Vermont taxes SaaS and digital goods. Vermont’s Department of Taxes applies sales tax to:

  • SaaS — taxable
  • Downloaded software — taxable
  • Digital content (music, ebooks, streaming) — taxable
  • Online subscriptions for digital products — taxable

Vermont’s digital goods taxability is broad. SaaS sellers crossing $100,000 in Vermont revenue have a collection obligation.

Vermont is an SST member state. Register through the SSTRS at streamlinedsalestax.org for multi-state coverage including Vermont.

For Vermont-only registration:

  1. Go to myVTax: myvermont.gov
  2. Register for a Sales and Use Tax Account
  3. Provide EIN and business information
  4. You will receive a Vermont Sales and Use Tax Registration number

Registration is free.

Vermont accepts foreign business registrations. A US EIN is required.

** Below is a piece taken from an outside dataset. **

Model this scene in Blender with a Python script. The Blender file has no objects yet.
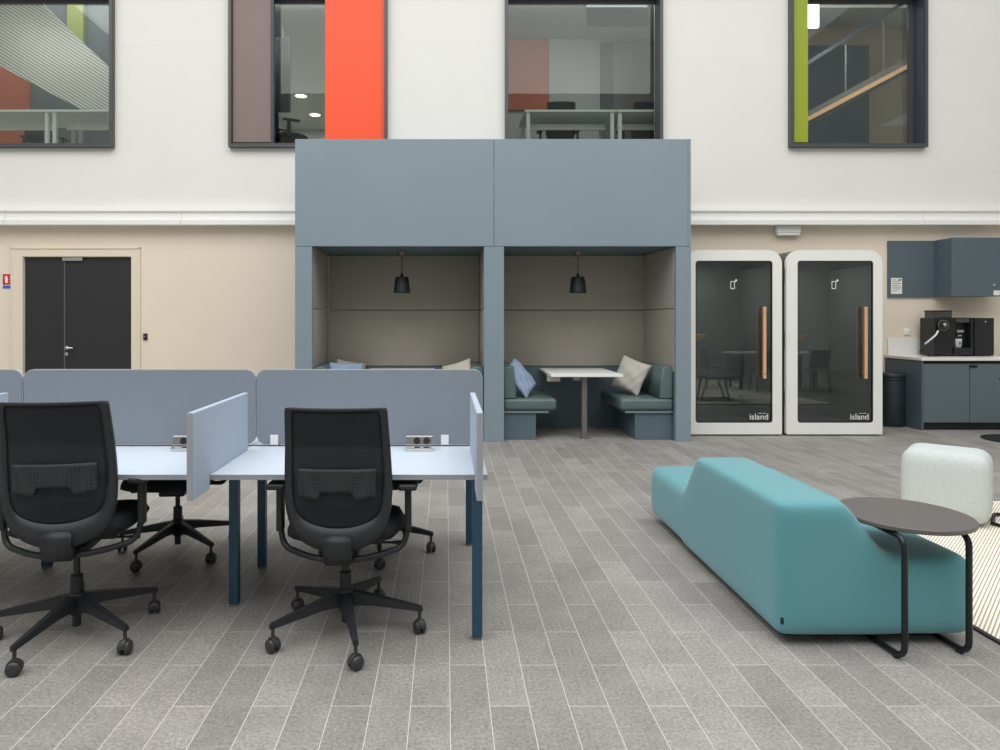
import bpy, bmesh, math, random
from mathutils import Vector, Matrix
random.seed(5)
C = bpy.context.scene.collection
PI = math.pi
F, VX, VY, H = 664.0, 446.0, 319.0, 1.42      # focal length in px, vanishing point, eye height

# ------------------------------------------------------------------ materials
def lin(r, g, b):
    f = lambda c: (c/255/12.92) if c/255 <= .04045 else ((c/255+.055)/1.055)**2.4
    return (f(r), f(g), f(b), 1)

def mat(name, rgb, rough=.5, metal=0, noise=0, nscale=30, bump=0, bscale=200, spec=.5, sheen=0, coat=0):
    m = bpy.data.materials.new(name); m.use_nodes = True
    nt = m.node_tree; b = nt.nodes['Principled BSDF']
    c = lin(*rgb)
    b.inputs['Base Color'].default_value = c
    b.inputs['Roughness'].default_value = rough
    b.inputs['Metallic'].default_value = metal
    b.inputs['Specular IOR Level'].default_value = spec
    b.inputs['Sheen Weight'].default_value = sheen
    b.inputs['Coat Weight'].default_value = coat
    tc = nt.nodes.new('ShaderNodeTexCoord')
    if noise:
        n = nt.nodes.new('ShaderNodeTexNoise'); n.inputs['Scale'].default_value = nscale
        n.inputs['Detail'].default_value = 5
        nt.links.new(tc.outputs['Object'], n.inputs['Vector'])
        r = nt.nodes.new('ShaderNodeMapRange')
        r.inputs['From Min'].default_value = .3; r.inputs['From Max'].default_value = .7
        r.inputs['To Min'].default_value = 1-noise; r.inputs['To Max'].default_value = 1+noise
        nt.links.new(n.outputs['Fac'], r.inputs['Value'])
        v = nt.nodes.new('ShaderNodeVectorMath'); v.operation = 'SCALE'
        v.inputs[0].default_value = c[:3]
        nt.links.new(r.outputs['Result'], v.inputs['Scale'])
        nt.links.new(v.outputs['Vector'], b.inputs['Base Color'])
    if bump:
        n = nt.nodes.new('ShaderNodeTexNoise'); n.inputs['Scale'].default_value = bscale
        nt.links.new(tc.outputs['Object'], n.inputs['Vector'])
        bp = nt.nodes.new('ShaderNodeBump'); bp.inputs['Strength'].default_value = bump
        bp.inputs['Distance'].default_value = .002
        nt.links.new(n.outputs['Fac'], bp.inputs['Height'])
        nt.links.new(bp.outputs['Normal'], b.inputs['Normal'])
    return m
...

Annual Tax LiabilityFiling Frequency
Less than $500Annual
$500–$12,000Quarterly
More than $12,000Monthly

Quarterly due dates: Returns are due by the 25th of the month following the quarter end (April 25, July 25, October 25, January 25).

Returns are filed through myVTax.

25th deadline: Vermont’s quarterly due date is the 25th of the following month — later than the 20th used by most states.

Local option municipalities: Vermont’s local option tax adds 1% in participating municipalities. Check whether destination addresses are in local option towns.

SST member: Use the SSTRS for multi-state registration covering Vermont.

Digital sellers: Vermont taxes SaaS. Register once you cross $100,000.

Small market: Vermont’s population is under 650,000 — the second smallest in the US. Most remote sellers take longer to reach $100,000 here.